The US political landscape has reshaped itself dramatically in the last few weeks, potentially giving a peek at the contours of a new era for crypto policy and regulation in this country. According to dYdX, President Joseph R. Biden, who has presided over a surprisingly hostile administration in regard to crypto, has decided not to seek the Democratic party’s nomination for President. Instead, he has endorsed his Vice President, Kamala Harris, for the position.
The Short Term: Uncertainty on Complex Policy in a Turbulent Time
Election years, especially presidential election years, are historically tough times to get complicated legislation over the finish line in Congress. Members frequently return to their home states and districts to stay in touch with constituents, and their records are scrutinized by voters and special interest groups. This makes nuanced, bipartisan votes rarer, as they are hard to explain in a soundbite that could impact a reelection campaign.

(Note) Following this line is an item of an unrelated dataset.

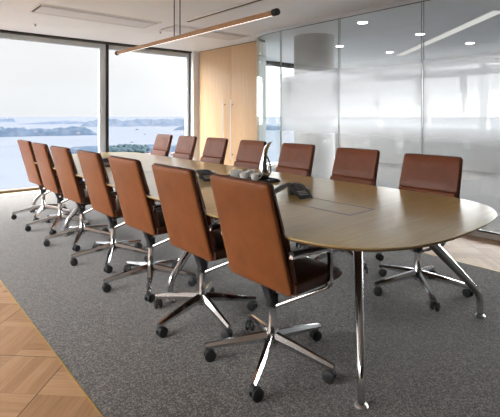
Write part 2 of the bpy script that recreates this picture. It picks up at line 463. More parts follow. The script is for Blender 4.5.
# ------------------------------------------------------------------ table
HWX, Y0, Y1 = .80, .885, 6.55
def table_outline(inset=0, n=22):
    hx = HWX - inset; b = .65; e = 2.8; pts = []
    for k in range(n + 1):                       # near end, from right to left
        a = pi * k / n; x = hx * math.copysign(abs(cos(a)) ** (2 / e), cos(a)); y = (b - inset) * abs(sin(a)) ** (2 / e)
        pts.append((TX + x, Y0 + b - y))
    for k in range(n + 1):                       # far end, from left to right
        a = pi * k / n; x = -hx * math.copysign(abs(cos(a)) ** (2 / e), cos(a)); y = (b - inset) * abs(sin(a)) ** (2 / e)
        pts.append((TX + x, Y1 - b + y))
    return pts
table = empty('conference_table', (TX, TY, 0)); inv = Matrix.Translation((-TX, -TY, 0))
tag(table, 'long oak boardroom table with rounded ends and slanting chrome legs', 'table')
def tpart(bm, name, mat, parent=table, **kw):
    bm.transform(inv); return finish(bm, name, mat, parent, **kw)
bm = bmesh.new()
def loft(bm, levels):
    rings = [[bm.verts.new((x, y, z)) for x, y in table_outline(i)] for i, z in levels]
    n = len(rings[0])
    for A, B in zip(rings, rings[1:]):
        for j in range(n): bm.faces.new((A[j], A[(j + 1) % n], B[(j + 1) % n], B[j]))
    bm.faces.new(rings[0][::-1]); bm.faces.new(rings[-1])
loft(bm, [(.004, .722), (0, .724), (0, .729), (.002, .7305)])
top = tpart(bm, 'tabletop', M['table'], angle=30)
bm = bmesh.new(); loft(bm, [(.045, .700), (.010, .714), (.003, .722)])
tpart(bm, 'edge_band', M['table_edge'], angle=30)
# cable hatches set flush in the top: a thin dark joint round a wooden lid
for yc in (1.73, 3.72, 5.70):
    bm = bmesh.new(); hw, hl = .125, .255
    x0, x1, y0, y1, t = TX - .11 - hw + .02, TX - .11 + hw + .02, yc - hl, yc + hl, .009
    for d in ((x0, x1, y0, y0 + t), (x0, x1, y1 - t, y1), (x0, x0 + t, y0 + t, y1 - t), (x1 - t, x1, y0 + t, y1 - t)):
        box(bm, *d, .7300, .7312)
    tpart(bm, 'cable_hatch_joint', M['black'])
# under-frame
bm = bmesh.new()
for sx in (-.30, .30): box(bm, TX + sx - .03, TX + sx + .03, 1.35, 6.15, .655, .700, .006)
tpart(bm, 'frame_rail', M['black'])
def table_leg(fx, fy, dx, dy):
    d = Vector((dx, dy, 0)).normalized(); f = Vector((fx, fy, 0))
    pts = fillet([f + Vector((0, 0, .012)), f + Vector((0, 0, .15)), f + d * .49 + Vector((0, 0, .660)), f + d * .56 + Vector((0, 0, .663))], .06, 6)
    sc_ = []
    for p in pts:
        k = min(1, p.z / .7); sc_.append((.8 + .75 * k, .8 + .75 * k))
    bm = bmesh.new(); sweep(bm, pts, circ(.024, 14, .020), up=Vector((-dy, dx, 0)).normalized() * 1, scales=sc_)
    leg = tpart(bm, 'table_leg', M['chrome'])
    bm = bmesh.new(); lathe(bm, [(.030, .0), (.031, .008), (.026, .014), (.010, .018), (.009, .030)], 18)
    bm.transform(Matrix.Translation(f + Vector((0, 0, .003)))); tpart(bm, 'foot_glide', M['steel'], leg)
for sx in (-1, 1):
    table_leg(TX + .035 + sx * .655, 1.12, -sx * .8, .6)
    table_leg(TX + sx * .70, 2.63, -sx, .05)
    table_leg(TX + sx * .70, 4.81, -sx, -.05)
    table_leg(TX + sx * .64, 6.30, -sx * .8, -.6)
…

With an issue like crypto, even if it isn’t as politically dangerous as topics like immigration or healthcare, the legislation itself is complex and requires significant staff time to navigate. The Senate Agriculture Committee, led by a retiring Debbie Stabenow, has been struggling to gain support for a new market structure bill focused on digital commodities. This bill aims to provide a clear regulatory framework for digital commodities, which is needed in the evolving crypto space. However, with the current political climate, gaining attention for such a nuanced bill is challenging.
The role of regulatory agencies also adds to the uncertainty. The Securities Exchange Commission (SEC), under Gary Gensler, has taken a hard line on crypto, focusing on regulation through enforcement. This approach has created uncertainty and hindered innovation within the industry. Gensler’s stance is unlikely to change in the short term, regardless of who wins the presidency. However, a new administration could influence the overall direction of the SEC and other regulatory bodies, potentially leading to a more balanced approach to crypto regulation.
The Medium Term: Hope for A More Open-Minded Executive
Biden’s choice not to accept the Democratic nomination means that his administration’s often hostile stance toward crypto is on the way out. This doesn’t tell us exactly how the executive will see the industry next year, but it will likely be different.
Former President Trump has been working hard to court the crypto industry and crypto-focused voters over the last several months, with his biggest moment yet coming as he addresses the Bitcoin community in Nashville. He has been vocal about his support but has yet to articulate clear policy objectives that indicate a deep understanding of the technology and the ecosystem.
In contrast, Kamala Harris does not have a significant record regarding crypto and will not be addressing the community in Nashville, despite being invited. Her relatively young age makes her more likely to be open-minded toward blockchain technology than the current president. Crypto is developing into more of a generational issue than a strictly partisan one. The average age of the 71 Democrats who voted for the passage of the FIT21 bill in the House in May is a decade younger than those who voted against it. However, age alone does not guarantee anything, and some personnel from the Biden administration could carry over.
The Long Term: Generational Change
The long-term outlook for crypto regulation revolves around Congress’s ability to draft and pass legislation that will enable crypto and DeFi to thrive in the United States. Despite falling short of passing meaningful legislation this year, there has been progress that gives hope regardless of which candidate takes office next year. Trump has indicated support, and the Democrats have started to moderate their stance.
Voters are already making their voices heard by moving pro-crypto and open-minded candidates forward in primary races across the country. As Congress transitions to a new generation, things are likely to move in favor of crypto. The evolving US political landscape presents both challenges and opportunities for the future of crypto regulation. As the Biden administration steps back, the potential for a shift in policy under new leadership, whether from Harris or Trump, brings cautious optimism. The immediate legislative hurdles and regulatory uncertainties persist, but growing generational support for crypto and evolving bipartisan engagement indicate a promising future. The key to long-term success will be Congress’s ability to craft and pass legislation that fosters innovation while providing clear regulatory guidance, ensuring the US remains a leader in the rapidly advancing world of blockchain and digital assets.